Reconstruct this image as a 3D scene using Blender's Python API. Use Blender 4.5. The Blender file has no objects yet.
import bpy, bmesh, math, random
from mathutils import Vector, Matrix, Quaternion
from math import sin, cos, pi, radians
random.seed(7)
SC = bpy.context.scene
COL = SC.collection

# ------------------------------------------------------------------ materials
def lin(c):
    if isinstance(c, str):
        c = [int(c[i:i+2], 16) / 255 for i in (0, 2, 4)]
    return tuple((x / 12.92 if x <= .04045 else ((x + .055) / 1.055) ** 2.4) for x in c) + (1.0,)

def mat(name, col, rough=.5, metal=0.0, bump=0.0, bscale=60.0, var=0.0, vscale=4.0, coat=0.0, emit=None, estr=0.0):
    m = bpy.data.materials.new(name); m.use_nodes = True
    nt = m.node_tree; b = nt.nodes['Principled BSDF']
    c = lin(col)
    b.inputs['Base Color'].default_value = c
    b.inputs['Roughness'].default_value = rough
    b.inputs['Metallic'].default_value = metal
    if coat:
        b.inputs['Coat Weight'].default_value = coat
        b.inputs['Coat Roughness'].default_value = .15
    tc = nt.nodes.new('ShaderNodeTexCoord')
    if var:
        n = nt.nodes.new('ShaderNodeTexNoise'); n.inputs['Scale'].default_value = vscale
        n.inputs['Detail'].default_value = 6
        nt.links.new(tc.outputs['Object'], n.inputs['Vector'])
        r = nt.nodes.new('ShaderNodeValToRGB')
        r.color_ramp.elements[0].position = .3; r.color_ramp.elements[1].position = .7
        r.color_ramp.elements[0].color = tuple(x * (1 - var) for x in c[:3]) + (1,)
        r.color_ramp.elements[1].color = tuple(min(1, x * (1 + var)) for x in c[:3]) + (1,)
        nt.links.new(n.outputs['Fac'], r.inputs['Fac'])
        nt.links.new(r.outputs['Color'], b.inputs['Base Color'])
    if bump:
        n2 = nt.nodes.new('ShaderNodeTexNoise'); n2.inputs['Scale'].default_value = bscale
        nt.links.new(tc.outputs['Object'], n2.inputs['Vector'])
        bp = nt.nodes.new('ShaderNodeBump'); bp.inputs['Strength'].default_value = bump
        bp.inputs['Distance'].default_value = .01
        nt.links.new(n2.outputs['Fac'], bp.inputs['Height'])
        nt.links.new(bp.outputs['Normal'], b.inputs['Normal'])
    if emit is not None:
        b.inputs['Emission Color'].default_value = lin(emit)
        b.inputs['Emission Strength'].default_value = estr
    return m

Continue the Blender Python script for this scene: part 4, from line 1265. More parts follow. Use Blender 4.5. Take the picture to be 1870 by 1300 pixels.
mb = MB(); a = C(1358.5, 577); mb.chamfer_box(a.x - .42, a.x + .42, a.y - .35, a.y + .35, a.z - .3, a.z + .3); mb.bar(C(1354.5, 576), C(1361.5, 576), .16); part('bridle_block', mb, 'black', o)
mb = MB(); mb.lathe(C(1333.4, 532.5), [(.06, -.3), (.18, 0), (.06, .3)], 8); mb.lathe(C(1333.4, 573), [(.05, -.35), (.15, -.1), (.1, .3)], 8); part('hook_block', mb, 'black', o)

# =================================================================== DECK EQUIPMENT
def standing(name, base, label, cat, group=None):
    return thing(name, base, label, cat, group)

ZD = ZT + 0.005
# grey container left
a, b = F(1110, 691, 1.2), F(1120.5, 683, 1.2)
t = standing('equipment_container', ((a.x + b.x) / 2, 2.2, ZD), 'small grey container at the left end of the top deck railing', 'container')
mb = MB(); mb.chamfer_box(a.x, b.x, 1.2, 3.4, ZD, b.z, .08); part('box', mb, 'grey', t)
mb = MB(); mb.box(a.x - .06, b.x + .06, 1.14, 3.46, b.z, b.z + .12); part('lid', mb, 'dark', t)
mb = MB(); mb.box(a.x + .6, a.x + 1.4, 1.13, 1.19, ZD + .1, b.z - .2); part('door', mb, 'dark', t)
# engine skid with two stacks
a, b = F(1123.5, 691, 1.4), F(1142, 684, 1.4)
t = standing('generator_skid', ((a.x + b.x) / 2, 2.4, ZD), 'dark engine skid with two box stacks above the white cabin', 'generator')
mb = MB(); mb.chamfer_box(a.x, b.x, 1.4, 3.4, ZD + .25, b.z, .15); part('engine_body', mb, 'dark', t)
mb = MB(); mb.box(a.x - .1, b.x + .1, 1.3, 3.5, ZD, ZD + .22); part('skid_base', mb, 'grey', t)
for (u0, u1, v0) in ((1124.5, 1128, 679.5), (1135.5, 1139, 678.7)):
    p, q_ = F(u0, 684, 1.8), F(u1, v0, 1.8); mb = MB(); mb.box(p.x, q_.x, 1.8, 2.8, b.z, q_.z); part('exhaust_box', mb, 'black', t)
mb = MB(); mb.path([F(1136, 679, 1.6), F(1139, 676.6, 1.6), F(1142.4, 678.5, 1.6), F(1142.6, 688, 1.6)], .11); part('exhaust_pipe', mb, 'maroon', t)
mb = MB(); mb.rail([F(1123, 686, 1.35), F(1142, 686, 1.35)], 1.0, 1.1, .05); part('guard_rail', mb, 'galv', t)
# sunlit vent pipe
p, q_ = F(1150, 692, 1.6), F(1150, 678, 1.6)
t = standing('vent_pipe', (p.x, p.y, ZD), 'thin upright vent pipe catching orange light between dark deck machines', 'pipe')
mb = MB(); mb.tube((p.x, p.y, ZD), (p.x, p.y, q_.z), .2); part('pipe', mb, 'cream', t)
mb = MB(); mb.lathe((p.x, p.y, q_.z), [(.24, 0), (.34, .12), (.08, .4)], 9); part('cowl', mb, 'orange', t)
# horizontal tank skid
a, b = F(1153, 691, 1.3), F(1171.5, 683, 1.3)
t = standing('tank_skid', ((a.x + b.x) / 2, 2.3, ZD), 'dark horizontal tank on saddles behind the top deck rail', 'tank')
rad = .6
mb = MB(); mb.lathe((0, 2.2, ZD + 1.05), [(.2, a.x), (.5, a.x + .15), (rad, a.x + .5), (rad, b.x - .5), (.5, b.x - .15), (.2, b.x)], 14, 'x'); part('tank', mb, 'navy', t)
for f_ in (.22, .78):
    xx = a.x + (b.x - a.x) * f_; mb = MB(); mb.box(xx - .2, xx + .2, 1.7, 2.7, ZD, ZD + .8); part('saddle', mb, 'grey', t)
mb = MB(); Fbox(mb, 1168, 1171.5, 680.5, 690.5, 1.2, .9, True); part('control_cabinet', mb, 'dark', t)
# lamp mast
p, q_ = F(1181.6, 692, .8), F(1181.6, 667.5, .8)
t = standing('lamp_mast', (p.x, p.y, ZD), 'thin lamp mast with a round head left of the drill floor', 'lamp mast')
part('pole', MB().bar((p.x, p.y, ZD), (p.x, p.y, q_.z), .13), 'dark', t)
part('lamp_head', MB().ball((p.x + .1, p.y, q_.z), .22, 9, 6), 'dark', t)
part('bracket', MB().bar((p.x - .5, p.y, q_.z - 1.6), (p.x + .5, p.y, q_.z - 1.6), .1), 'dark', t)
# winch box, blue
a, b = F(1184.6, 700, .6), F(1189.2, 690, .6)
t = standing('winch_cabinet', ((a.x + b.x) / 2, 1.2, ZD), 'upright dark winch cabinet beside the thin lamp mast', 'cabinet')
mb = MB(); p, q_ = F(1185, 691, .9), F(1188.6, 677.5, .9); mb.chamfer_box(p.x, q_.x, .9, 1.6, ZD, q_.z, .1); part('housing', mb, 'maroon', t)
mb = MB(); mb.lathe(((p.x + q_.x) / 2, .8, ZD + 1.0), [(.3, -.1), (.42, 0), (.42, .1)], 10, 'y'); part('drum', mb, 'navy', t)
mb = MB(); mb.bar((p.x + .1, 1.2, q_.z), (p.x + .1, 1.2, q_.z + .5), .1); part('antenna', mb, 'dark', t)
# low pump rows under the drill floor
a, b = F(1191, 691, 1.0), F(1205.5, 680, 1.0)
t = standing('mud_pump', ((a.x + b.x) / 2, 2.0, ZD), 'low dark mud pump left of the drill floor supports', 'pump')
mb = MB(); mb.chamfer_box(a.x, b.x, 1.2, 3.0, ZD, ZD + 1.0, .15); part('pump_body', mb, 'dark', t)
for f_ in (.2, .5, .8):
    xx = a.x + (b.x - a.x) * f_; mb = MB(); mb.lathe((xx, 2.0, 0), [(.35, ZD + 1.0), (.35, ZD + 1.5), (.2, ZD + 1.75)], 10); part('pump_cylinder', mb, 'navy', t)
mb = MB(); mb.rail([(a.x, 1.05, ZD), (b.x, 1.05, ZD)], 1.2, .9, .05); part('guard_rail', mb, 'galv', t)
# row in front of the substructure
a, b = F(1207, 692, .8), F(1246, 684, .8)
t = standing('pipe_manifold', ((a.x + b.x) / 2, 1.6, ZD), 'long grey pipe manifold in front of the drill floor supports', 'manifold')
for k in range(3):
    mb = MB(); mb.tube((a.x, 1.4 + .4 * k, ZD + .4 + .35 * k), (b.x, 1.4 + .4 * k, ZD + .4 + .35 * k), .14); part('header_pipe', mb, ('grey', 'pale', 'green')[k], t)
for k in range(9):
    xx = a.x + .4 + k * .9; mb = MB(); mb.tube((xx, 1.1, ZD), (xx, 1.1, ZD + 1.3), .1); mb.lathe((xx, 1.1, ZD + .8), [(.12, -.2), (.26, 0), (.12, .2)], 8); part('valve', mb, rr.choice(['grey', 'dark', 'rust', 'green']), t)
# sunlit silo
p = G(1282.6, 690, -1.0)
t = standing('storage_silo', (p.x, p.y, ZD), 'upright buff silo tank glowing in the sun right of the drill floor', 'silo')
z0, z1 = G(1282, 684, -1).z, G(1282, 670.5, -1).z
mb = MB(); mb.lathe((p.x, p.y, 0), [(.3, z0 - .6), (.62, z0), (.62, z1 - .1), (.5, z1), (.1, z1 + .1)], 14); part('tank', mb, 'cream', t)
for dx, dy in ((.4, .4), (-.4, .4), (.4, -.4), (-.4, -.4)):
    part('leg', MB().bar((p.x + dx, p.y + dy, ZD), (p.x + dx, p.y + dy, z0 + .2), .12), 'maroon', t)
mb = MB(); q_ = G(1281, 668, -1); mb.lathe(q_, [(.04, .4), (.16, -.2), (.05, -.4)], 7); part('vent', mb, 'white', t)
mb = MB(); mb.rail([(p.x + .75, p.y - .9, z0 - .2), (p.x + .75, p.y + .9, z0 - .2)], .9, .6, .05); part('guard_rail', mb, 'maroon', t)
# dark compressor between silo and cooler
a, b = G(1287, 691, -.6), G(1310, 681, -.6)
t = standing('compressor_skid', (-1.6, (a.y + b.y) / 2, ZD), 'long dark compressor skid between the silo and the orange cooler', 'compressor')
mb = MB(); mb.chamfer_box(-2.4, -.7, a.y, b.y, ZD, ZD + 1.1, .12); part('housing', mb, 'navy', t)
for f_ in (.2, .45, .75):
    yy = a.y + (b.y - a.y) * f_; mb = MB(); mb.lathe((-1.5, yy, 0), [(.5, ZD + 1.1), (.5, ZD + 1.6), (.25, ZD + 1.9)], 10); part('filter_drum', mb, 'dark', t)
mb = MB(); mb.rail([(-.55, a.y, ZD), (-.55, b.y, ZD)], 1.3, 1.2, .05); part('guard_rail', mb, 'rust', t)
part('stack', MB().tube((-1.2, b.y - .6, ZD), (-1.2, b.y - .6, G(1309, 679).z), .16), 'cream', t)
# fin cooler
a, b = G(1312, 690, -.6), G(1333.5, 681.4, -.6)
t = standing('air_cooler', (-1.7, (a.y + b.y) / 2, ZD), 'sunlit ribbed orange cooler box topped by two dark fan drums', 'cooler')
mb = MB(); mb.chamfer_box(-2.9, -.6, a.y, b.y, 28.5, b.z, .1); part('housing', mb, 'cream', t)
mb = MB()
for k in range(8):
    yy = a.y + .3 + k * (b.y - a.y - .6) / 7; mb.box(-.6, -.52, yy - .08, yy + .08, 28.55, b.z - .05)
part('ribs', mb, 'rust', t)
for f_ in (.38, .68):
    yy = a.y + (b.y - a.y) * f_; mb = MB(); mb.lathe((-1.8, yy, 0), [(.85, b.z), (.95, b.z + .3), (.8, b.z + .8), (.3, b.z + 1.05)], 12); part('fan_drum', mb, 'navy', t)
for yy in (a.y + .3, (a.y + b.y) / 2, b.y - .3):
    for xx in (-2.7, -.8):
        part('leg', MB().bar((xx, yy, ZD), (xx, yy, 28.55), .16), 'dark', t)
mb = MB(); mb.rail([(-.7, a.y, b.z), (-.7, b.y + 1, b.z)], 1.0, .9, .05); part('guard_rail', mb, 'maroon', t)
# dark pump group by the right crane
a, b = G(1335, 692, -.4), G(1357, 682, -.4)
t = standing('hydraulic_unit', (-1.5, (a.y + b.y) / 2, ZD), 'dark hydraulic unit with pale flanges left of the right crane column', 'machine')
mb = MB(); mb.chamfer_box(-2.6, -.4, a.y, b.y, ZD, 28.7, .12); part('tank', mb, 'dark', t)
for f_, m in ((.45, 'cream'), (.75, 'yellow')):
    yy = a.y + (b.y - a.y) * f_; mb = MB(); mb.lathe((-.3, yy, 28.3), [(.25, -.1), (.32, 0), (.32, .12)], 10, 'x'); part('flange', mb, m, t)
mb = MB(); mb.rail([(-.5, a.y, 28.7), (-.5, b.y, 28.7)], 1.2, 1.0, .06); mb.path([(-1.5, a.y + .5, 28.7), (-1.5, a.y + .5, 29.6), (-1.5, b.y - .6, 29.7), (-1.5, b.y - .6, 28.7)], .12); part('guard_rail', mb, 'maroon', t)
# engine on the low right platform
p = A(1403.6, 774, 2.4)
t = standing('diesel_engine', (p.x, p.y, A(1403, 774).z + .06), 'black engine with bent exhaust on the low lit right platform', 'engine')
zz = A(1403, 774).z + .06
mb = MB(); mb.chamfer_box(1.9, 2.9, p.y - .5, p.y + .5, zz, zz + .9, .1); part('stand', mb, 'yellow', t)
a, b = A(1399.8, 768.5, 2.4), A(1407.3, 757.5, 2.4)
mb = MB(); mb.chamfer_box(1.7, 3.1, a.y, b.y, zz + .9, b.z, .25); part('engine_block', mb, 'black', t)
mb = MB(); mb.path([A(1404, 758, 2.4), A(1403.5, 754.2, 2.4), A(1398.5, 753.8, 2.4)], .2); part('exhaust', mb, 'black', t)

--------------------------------

The request: Transcribe nothing but the lines from the line with "Continue the Blender" through the line with "part('hook_block', mb, 'black', o)", reproducing each exactly.

Response below:
Continue the Blender Python script for this scene: part 4, from line 1265. More parts follow. Use Blender 4.5. Take the picture to be 1870 by 1300 pixels.
mb = MB(); a = C(1358.5, 577); mb.chamfer_box(a.x - .42, a.x + .42, a.y - .35, a.y + .35, a.z - .3, a.z + .3); mb.bar(C(1354.5, 576), C(1361.5, 576), .16); part('bridle_block', mb, 'black', o)
mb = MB(); mb.lathe(C(1333.4, 532.5), [(.06, -.3), (.18, 0), (.06, .3)], 8); mb.lathe(C(1333.4, 573), [(.05, -.35), (.15, -.1), (.1, .3)], 8); part('hook_block', mb, 'black', o)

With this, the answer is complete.